◆ Goal: Below this line is the material. Write out only its lines from the one containing "Model this scene" through the one containing "col = sc.collection", both kept, exactly.

Scenes as source code
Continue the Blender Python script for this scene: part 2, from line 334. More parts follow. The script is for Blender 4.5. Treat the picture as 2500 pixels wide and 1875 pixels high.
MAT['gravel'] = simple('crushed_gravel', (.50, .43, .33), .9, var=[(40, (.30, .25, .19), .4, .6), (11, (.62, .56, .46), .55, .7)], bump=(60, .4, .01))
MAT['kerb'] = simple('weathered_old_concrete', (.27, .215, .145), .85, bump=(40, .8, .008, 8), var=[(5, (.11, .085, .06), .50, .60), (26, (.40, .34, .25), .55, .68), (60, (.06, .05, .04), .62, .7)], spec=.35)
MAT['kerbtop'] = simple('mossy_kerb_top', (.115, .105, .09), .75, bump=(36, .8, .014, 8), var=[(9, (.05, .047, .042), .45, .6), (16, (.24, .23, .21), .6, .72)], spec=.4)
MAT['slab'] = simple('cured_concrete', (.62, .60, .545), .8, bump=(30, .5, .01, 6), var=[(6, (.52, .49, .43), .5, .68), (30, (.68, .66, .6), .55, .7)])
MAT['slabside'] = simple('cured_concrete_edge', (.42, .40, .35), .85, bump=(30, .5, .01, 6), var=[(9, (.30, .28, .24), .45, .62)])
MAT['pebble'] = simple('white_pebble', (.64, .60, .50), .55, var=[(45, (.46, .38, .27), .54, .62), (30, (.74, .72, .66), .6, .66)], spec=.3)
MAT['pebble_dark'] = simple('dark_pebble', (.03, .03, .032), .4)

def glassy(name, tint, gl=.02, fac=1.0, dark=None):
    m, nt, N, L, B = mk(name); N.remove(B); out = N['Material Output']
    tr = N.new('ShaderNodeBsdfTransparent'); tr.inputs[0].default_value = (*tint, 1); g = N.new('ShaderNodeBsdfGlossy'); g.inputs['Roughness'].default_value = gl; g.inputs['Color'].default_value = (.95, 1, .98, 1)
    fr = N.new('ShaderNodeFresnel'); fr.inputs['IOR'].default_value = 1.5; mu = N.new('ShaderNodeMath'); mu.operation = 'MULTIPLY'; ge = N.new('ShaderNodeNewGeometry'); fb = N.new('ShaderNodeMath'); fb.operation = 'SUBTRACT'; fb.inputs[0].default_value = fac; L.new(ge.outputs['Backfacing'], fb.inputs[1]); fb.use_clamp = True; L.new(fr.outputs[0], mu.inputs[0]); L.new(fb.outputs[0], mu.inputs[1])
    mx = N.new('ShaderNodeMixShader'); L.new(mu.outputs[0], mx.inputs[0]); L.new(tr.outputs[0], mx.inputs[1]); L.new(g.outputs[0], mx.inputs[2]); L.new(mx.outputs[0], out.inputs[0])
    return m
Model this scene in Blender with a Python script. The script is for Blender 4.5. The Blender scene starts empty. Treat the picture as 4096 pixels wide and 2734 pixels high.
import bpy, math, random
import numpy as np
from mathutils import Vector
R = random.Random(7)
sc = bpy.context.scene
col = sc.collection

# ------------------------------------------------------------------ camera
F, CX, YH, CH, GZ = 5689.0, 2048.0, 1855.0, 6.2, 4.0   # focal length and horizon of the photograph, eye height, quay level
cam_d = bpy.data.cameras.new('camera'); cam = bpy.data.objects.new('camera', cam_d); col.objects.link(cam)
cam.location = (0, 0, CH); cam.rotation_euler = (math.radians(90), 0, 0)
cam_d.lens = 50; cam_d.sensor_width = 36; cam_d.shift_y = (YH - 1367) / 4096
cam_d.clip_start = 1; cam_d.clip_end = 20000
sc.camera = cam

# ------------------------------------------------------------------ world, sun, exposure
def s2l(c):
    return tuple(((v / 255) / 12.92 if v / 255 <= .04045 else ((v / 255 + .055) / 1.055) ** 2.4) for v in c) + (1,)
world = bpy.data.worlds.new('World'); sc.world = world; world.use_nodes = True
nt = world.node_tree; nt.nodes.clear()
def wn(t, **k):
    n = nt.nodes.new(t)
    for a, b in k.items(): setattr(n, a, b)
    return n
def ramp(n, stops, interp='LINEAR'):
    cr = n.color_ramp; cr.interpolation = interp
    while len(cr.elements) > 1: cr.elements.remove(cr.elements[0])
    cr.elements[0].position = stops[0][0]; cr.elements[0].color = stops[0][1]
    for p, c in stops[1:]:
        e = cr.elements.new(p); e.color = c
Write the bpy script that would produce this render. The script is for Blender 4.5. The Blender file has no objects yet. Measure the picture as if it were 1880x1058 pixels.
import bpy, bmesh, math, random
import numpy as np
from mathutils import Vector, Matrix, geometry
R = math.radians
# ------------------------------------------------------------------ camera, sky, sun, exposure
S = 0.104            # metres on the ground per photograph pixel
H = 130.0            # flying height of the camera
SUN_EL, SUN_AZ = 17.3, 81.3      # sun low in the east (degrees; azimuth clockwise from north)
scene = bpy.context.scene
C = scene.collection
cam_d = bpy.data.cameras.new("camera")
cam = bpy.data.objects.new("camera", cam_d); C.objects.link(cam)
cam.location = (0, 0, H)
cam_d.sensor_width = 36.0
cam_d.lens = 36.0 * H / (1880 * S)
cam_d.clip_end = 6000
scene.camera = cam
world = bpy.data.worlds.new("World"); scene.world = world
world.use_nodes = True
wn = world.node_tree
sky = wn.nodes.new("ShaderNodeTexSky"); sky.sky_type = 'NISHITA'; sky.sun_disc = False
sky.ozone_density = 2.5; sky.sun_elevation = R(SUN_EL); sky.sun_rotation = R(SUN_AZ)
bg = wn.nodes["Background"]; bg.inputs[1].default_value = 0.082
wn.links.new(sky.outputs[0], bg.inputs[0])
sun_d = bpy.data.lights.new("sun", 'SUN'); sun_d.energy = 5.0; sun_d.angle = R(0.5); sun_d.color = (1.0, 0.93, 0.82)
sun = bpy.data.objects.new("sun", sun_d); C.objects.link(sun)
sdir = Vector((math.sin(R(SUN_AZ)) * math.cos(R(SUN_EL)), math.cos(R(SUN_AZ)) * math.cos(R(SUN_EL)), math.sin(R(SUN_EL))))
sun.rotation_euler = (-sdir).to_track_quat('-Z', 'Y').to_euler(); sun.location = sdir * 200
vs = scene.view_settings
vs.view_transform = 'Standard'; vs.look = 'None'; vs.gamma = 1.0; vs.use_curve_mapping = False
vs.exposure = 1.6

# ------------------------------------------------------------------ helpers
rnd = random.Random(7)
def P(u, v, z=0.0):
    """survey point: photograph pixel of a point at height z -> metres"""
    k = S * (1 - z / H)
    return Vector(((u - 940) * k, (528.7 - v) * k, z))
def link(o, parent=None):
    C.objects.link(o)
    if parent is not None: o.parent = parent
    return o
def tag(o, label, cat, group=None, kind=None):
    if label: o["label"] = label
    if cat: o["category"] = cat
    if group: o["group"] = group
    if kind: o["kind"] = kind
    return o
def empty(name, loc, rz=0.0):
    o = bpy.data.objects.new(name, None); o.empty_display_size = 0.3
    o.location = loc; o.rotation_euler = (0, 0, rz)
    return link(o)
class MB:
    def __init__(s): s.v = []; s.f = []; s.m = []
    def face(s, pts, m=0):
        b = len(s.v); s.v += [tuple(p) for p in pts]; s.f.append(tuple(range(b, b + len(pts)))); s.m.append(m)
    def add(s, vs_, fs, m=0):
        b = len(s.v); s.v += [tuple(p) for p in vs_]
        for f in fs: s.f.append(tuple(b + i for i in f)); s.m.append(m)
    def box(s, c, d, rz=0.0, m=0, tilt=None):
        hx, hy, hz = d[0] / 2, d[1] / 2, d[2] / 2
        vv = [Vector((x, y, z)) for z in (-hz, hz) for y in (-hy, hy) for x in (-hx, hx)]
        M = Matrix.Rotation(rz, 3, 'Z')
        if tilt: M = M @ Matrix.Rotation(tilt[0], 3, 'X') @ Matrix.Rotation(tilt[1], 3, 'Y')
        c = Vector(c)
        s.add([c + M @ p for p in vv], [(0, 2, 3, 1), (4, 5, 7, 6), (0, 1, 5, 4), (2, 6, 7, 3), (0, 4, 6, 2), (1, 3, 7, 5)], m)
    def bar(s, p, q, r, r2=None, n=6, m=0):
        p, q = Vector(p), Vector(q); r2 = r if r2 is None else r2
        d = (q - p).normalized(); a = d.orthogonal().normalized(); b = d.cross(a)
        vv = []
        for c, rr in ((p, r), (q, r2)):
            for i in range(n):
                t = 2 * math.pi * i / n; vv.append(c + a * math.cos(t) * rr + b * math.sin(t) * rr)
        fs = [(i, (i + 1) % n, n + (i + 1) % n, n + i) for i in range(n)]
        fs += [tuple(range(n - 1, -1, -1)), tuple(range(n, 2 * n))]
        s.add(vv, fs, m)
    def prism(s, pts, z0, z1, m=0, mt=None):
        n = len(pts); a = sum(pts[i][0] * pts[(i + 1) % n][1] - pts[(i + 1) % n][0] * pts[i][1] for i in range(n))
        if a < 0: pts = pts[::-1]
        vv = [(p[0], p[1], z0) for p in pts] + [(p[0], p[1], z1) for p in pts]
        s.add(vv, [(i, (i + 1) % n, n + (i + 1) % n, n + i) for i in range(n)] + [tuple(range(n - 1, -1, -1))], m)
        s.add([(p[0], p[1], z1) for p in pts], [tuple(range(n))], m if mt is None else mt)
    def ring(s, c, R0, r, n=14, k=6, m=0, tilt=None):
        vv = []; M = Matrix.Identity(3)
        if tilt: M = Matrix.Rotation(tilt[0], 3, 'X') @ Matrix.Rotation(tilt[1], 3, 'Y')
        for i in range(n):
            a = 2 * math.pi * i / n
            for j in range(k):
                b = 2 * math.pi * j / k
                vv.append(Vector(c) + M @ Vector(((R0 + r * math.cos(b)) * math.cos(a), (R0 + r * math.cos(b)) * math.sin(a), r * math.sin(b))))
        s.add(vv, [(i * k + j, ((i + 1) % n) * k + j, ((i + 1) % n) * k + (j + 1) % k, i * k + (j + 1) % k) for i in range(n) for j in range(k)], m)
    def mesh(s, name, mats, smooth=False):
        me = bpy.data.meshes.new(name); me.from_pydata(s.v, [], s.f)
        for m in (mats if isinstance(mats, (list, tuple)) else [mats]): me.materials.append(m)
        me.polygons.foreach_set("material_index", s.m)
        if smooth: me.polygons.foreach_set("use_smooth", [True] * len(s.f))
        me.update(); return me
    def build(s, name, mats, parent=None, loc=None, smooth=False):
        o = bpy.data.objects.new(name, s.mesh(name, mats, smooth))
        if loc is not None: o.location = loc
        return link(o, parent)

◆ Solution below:
Model this scene in Blender with a Python script. The script is for Blender 4.5. The Blender scene starts empty. Treat the picture as 4096 pixels wide and 2734 pixels high.
import bpy, math, random
import numpy as np
from mathutils import Vector
R = random.Random(7)
sc = bpy.context.scene
col = sc.collection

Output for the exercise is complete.